Boosting the Lithium Storage Properties of a Flexible Li4Ti5O12/Graphene Fiber Anode via a 3D Printing Assembly Strategy

Abstract

Traditional lithium-ion batteries cannot meet the high flexibility and bendability requirements of modern flexible electronic devices due to the limitations of the electrode material. Therefore, the development of high-performance flexible energy storage devices is of great significance for promoting flexible electronics. In recent years, one-dimensional flexible fiber lithium-ion batteries have been rapidly developed due to their advantages of high flexibility and bendability. However, it remains highly challenging to realize 1D flexible fiber lithium-ion batteries with excellent electrochemical properties and good mechanical performance. In this work, a reduced graphene oxide-based printing ink is proposed for the fabrication of flexible Li4Ti5O12/graphene fiber electrodes using a 3D printing assembly strategy.

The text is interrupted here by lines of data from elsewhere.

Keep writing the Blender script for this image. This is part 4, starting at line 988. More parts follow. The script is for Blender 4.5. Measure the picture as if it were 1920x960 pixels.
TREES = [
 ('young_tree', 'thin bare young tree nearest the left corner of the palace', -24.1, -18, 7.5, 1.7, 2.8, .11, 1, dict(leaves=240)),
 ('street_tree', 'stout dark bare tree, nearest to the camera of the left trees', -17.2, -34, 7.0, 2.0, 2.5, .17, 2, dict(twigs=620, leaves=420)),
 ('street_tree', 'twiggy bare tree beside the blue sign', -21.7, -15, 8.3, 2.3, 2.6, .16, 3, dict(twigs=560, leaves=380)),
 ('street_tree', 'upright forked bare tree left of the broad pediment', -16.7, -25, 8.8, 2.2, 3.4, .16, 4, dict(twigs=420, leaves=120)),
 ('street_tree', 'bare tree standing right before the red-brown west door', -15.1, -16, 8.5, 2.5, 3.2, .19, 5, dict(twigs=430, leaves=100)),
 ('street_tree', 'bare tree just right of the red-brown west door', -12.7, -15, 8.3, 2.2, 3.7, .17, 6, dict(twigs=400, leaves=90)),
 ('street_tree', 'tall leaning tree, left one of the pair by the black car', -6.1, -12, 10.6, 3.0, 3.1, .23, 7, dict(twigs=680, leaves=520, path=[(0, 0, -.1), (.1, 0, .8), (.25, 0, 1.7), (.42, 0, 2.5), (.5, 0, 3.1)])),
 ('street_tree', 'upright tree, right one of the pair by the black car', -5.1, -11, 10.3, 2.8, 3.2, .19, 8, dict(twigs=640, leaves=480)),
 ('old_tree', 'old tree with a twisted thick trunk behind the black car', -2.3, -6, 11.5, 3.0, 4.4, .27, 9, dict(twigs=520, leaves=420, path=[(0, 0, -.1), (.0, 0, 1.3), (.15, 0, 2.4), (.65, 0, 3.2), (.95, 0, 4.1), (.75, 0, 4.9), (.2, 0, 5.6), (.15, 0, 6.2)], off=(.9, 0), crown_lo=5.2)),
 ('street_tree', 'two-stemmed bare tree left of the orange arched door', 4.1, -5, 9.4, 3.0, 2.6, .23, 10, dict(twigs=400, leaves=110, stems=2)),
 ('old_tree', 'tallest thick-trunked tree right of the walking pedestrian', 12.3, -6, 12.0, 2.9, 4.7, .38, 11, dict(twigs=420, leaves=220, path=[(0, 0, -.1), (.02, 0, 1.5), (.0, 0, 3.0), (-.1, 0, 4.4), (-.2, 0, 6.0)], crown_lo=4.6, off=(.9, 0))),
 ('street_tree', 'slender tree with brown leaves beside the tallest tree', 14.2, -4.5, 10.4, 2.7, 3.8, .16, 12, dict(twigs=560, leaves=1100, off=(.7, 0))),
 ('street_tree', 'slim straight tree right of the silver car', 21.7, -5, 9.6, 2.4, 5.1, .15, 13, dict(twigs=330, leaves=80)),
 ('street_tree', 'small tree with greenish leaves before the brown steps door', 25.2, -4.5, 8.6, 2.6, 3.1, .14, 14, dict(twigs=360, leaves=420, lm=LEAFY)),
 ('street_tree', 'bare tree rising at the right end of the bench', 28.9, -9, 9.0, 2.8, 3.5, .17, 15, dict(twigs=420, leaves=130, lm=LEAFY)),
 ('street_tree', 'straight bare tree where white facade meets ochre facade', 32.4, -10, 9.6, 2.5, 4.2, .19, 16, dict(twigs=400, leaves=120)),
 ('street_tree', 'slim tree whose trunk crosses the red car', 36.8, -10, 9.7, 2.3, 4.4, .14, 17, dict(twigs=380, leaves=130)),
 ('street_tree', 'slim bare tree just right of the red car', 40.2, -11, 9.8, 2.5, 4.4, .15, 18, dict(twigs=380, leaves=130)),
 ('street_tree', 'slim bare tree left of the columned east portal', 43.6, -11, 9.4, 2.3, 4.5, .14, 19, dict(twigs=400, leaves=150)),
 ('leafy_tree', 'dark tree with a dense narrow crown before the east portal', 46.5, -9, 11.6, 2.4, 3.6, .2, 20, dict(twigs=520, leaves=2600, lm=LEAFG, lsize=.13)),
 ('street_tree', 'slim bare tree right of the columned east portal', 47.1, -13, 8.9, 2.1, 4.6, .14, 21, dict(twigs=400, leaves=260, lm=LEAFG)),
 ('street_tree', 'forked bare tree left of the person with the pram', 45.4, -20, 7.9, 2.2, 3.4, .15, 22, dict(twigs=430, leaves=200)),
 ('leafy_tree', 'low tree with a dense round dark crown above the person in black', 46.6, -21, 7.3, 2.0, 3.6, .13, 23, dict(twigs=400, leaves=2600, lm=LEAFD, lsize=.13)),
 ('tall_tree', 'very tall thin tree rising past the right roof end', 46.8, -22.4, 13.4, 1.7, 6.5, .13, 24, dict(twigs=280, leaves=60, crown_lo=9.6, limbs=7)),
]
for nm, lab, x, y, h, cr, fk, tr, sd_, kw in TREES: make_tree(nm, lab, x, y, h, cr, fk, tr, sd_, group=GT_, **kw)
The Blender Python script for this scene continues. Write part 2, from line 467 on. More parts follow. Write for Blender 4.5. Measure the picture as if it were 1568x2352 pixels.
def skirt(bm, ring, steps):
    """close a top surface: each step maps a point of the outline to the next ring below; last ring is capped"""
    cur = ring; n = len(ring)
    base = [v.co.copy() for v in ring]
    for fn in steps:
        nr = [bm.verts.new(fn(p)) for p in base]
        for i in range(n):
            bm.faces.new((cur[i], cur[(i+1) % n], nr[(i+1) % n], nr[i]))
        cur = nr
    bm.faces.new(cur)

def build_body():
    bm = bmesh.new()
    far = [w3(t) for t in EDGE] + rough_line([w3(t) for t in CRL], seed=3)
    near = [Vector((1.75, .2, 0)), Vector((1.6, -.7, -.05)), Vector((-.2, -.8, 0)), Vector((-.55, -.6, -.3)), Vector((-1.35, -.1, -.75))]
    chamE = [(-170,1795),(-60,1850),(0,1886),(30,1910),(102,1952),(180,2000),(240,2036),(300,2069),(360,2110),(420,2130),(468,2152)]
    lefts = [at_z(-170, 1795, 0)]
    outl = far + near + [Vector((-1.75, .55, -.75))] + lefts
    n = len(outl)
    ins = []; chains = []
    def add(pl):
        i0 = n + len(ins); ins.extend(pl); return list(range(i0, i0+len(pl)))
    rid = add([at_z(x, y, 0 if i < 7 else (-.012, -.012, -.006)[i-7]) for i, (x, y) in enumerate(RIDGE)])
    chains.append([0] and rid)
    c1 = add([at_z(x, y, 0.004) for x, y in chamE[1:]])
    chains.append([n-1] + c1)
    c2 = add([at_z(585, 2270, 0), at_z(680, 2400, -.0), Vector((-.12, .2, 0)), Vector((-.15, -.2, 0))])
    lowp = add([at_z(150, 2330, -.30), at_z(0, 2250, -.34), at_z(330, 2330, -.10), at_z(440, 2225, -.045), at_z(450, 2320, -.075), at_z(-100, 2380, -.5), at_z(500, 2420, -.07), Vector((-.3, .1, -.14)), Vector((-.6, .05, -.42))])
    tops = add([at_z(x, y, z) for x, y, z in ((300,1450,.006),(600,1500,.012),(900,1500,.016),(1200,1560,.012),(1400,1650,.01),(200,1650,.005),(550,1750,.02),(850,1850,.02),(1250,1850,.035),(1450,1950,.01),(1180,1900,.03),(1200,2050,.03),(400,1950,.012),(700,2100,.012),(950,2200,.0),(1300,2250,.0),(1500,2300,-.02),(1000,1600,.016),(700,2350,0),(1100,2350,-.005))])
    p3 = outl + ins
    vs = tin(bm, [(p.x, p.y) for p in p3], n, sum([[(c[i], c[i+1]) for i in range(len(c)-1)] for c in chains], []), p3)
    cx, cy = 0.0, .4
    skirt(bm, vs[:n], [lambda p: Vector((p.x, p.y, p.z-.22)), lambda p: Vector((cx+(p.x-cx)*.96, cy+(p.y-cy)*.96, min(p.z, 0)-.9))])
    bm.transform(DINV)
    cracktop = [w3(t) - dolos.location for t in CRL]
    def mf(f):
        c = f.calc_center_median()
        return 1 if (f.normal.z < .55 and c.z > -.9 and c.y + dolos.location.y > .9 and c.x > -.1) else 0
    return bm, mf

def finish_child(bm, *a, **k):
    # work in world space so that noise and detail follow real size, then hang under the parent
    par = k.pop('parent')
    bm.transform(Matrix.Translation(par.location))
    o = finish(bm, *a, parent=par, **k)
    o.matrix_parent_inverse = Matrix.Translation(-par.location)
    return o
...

It is noteworthy that the green reducing agent vitamin C was used to reduce the graphene oxide in one step, which improved the conductivity of the fiber electrode. Furthermore, a 3D conductive network was constructed inside the fiber electrodes due to the high specific surface area of the reduced graphene oxide, which enhanced the electronic conductivity and ion mobility. The fiber electrode not only exhibits good mechanical performance, but also has excellent electrochemical properties. Equally importantly, the method is simple and efficient, and the working environment is flexible. It can precisely control the shape, size and structure of the one-dimensional fiber flexible electrode, which is of great significance for the development of future flexible electronic devices.